Es una reflexión sobre la vejez. Pero es una reflexión sobre la guerra también, sobre los falsos positivos, sobre todo lo que vivió este muchacho en Urabá, como lo obligaban a matar gente que no tenía por qué matar, a civiles. Es una novela política, pero yo creo que tiene más que ver es con el miedo a la vejez, el miedo y la aceptación de la vejez, que es algo que a mí me interesa mucho ahora.
Leí a un ensayista, un filósofo llamado Robert Redeker, un francés. Hizo un ensayo que se llama Bienaventurada vejez. Y es algo hermoso. Dice cómo, después de la guerra, la Segunda Guerra Mundial, el mundo tuvo miedo de envejecer. Y por eso han tenido tanto éxito no solo las cremas para la piel, no solo los gimnasios, sino las cirugías plásticas, la moda. O sea, vos ves viejitos que se visten queriendo engañar a la vida. Nadie quiere ser viejo. Y los niños tampoco quieren ser niños, quieren ser jóvenes.

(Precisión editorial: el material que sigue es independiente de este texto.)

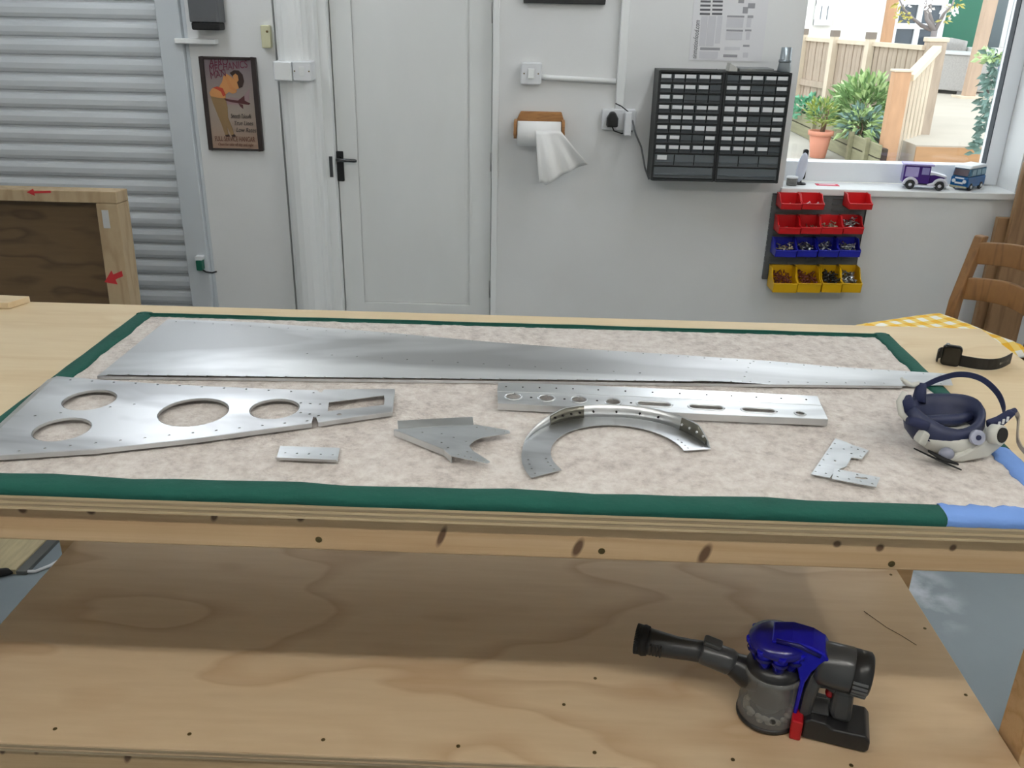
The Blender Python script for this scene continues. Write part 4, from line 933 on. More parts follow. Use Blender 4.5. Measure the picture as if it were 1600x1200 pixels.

Realmente, lo que hay en el mundo es un «jovenismo» y un terror y un arrinconamiento: los niños quieren ser jóvenes, los viejos quieren ser jóvenes. Entonces, nadie quiere ser niño, nadie quiere ser viejo.
La reflexión es: ¿qué hay en esa vejez? ¿Cómo aceptarla? ¿Cómo vivirla con plenitud? Pero no con la plenitud que dice Comfama, con la sudadera, no. Sino con el pensamiento, cómo ejercer el pensamiento, cómo ejercer la sabiduría, cómo ejercer el orgullo de haber vivido. Y eso me interesa mucho.